Peter Walker, formerly of the Abbey school at Faversham, who brought in RDT despite much headshaking, has jetted to the US to advise their drug zsar and boomeranged back to be appointed an "ambassador" for it here. Headlines excitedly talk of government rolling out the whole shebang as fast as possible. (I always love that talk of rolling out. As if some kind of foam-backed carpet could be laid, at speed, over all the awkward bumps and ridges of school life.) In favour are several things. It gives a clear signal that even weekend drug use is neither permissible nor unavoidable. It presents a chance of catching marginal users at an early stage. The more expensive tests - saliva, hair clippings - pick up a wide range of drugs, not just cannabis.

Most vitally, RDT gives the children a weapon against peer pressure - "Sorry, I'm cool, but my school does them rando-tests, know wha' I mean?".

Arguments against are equally worth hearing. It would, opponents say, destroy trust between staff and pupils, creating an atmosphere closer to a prison than a learning community. It would be embarrassing and intrusive, especially if they chose the cheapest test, which is urine, and were punctilious about supervising its provision. It might infringe civil rights. It would, above all, encourage children to try alternative thrills which their school's chosen test did not pick up - heroin, perhaps, or shoe polish, or some hideous life-threatening cocktail of Tipp-Ex and Ritalin ("white-out" which can kill you).

Another counter argument is the expense: the more discreet and broad spectrum the tests, the more they cost, and most of this money would be wasted on random testing of pupils who take nothing stronger than Marmite soldiers, while the real potheads order stuff called Chem-Hide and No-Tox off the internet to fool the system.

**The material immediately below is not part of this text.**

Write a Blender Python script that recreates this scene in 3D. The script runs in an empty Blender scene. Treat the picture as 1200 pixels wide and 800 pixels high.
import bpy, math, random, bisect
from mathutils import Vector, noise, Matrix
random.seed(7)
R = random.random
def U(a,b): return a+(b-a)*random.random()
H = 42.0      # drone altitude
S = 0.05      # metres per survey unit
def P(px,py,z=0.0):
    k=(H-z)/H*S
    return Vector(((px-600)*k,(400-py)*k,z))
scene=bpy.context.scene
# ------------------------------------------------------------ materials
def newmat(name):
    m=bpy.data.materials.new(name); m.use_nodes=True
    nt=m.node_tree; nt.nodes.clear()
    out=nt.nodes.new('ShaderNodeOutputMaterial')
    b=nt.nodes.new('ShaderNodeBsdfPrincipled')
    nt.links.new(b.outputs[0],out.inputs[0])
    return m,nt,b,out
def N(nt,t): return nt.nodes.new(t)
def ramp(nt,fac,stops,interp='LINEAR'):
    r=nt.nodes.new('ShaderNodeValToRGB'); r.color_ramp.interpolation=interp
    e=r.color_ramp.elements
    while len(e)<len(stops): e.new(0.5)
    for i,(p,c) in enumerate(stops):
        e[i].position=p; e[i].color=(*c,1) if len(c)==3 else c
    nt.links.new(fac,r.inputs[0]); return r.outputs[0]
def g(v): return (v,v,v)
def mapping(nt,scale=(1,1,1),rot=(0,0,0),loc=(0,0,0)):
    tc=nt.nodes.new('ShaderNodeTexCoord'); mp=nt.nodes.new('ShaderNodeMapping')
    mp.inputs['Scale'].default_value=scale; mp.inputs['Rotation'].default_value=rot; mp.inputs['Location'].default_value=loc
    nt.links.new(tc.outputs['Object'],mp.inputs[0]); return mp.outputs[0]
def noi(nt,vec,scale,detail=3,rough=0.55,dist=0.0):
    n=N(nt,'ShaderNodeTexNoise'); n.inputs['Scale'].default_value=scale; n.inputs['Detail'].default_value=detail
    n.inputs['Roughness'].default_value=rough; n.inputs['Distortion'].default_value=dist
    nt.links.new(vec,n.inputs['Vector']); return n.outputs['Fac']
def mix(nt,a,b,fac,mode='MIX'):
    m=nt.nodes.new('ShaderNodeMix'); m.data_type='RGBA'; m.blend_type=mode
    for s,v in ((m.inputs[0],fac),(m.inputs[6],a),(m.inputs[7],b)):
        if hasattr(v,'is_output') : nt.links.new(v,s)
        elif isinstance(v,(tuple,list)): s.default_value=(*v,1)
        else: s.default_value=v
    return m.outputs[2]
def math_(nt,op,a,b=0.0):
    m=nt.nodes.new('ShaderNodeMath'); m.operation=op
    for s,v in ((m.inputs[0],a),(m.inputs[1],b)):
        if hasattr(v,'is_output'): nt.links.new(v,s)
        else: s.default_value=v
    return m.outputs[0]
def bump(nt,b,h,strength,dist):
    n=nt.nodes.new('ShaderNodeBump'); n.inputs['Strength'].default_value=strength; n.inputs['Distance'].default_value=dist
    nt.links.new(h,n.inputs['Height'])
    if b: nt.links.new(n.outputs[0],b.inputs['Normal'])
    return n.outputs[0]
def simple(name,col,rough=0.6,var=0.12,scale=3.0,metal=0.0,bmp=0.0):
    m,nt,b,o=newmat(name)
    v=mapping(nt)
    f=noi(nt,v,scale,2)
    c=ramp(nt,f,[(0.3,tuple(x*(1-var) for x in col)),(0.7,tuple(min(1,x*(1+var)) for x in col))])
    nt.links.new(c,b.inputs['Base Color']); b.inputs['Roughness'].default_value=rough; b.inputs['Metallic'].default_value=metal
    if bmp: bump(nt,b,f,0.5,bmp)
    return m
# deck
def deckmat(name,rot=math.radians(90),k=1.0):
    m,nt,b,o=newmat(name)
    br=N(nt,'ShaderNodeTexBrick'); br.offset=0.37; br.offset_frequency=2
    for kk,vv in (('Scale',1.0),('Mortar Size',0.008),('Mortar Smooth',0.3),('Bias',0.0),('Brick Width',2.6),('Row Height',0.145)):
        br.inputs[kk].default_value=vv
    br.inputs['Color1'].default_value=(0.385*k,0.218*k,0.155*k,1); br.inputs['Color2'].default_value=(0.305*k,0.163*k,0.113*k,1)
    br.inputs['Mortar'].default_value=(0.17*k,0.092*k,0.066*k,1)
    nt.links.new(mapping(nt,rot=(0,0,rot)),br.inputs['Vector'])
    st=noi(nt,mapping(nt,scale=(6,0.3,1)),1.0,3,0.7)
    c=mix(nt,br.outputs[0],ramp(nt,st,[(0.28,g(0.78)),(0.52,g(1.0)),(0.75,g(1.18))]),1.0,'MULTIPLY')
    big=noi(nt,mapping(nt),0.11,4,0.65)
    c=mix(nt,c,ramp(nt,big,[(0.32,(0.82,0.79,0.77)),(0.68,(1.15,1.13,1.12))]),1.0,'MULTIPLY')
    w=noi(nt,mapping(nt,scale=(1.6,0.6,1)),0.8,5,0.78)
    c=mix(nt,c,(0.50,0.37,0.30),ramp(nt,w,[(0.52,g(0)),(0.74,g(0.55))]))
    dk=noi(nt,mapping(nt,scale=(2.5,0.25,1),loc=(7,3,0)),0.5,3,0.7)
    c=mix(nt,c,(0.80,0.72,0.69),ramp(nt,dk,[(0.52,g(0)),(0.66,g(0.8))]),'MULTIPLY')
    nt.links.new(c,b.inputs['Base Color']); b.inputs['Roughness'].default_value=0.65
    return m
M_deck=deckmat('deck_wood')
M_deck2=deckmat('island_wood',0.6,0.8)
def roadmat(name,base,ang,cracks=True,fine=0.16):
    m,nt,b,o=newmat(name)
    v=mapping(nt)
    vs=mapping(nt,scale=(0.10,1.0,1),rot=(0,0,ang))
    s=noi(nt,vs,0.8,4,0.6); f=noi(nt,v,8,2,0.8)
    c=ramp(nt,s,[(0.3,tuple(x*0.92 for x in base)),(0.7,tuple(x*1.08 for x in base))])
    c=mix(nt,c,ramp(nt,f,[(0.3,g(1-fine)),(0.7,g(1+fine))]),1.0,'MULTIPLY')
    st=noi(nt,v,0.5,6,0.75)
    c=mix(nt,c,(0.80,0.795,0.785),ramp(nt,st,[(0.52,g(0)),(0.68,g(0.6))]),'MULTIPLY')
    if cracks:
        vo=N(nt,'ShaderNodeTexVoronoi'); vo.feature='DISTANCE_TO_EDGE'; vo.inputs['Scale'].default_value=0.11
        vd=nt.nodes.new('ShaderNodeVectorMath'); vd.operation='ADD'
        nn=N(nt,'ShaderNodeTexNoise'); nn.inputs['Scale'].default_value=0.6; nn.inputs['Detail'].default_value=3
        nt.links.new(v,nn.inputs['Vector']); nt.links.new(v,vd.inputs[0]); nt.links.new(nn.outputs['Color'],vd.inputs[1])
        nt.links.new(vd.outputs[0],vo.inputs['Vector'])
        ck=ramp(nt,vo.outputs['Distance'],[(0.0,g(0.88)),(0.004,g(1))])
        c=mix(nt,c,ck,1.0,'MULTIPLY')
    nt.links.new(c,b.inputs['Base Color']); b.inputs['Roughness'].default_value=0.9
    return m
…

There'll be plenty of argument. Good. But I just want to throw in one fact, because a year ago I visited Peter Walker's school at Faversham, pioneer of random testing. I was more interested in his innovative behaviour management systems. This school - with a particularly challenging intake and within a grammar school county - famously upped its GCSE results and discipline over the period of RDT. This fact will be taken by government enthusiasts as proof that it is a damn good idea, a magic bullet, and that if you could only scare the little bleeders off drugs they would all learn to read and count, stop wearing hoodies and make Britain great again.

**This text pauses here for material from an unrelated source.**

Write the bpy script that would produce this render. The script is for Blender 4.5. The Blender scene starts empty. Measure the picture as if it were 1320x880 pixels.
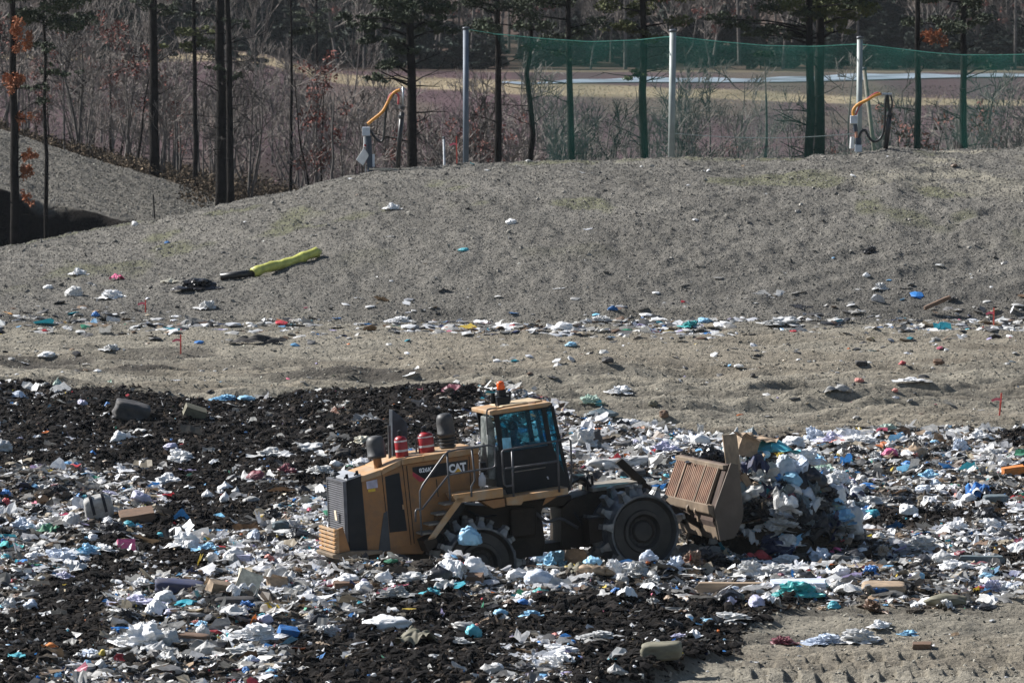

But the point about Mr Walker's school was that he didn't drop the testing regime on them from a great height, in isolation. Oh no. He had looked at the social and behavioural problems that were rife (though not universal) among the families he served, and had concentrated hard on alleviating them as far as any school ever can.

He hired 70 non-teaching student guidance counsellors: sensible kind women were in evidence everywhere, chatting, befriending, soothing and encouraging, like good mothers. He also set up a system whereby the first sign of disruption in class could be signalled by intranet, and before the noise level rose, the culprit would have been removed to a pleasant room with sofas and a kind adult to have the problem discussed. "To see if you're being bad or just sad. S'a different thing," observed one child sagely. Usually they were back in class, less sad, in a short time. For plain badness there was an internal exclusion room with work and harder chairs.

But the point is that pastorally this school was dense and concentrated: it had more guidance counsellors than teachers. And, in its particular circumstances, it worked rather well. If a perverse admissions structure and a difficult catchment area throw you a high proportion of children with problems, ready to pass them on with interest to others, then you need to re-invent the concept of what a school is for.

That is what Peter Walker did. He tackled the whole child; the whole problem. He didn't just wake up one morning and say "Right, you little rats, drug tests for you!". Harry Potter's Dumbledore didn't transform performance and behaviour with a magic chemical wand. Random drugs testing was part of a wide, thoughtful and laborious process. Most of the staff agreed to be tested, too.

I just wanted to make that point, now. In case anyone decides RDT is a shortcut.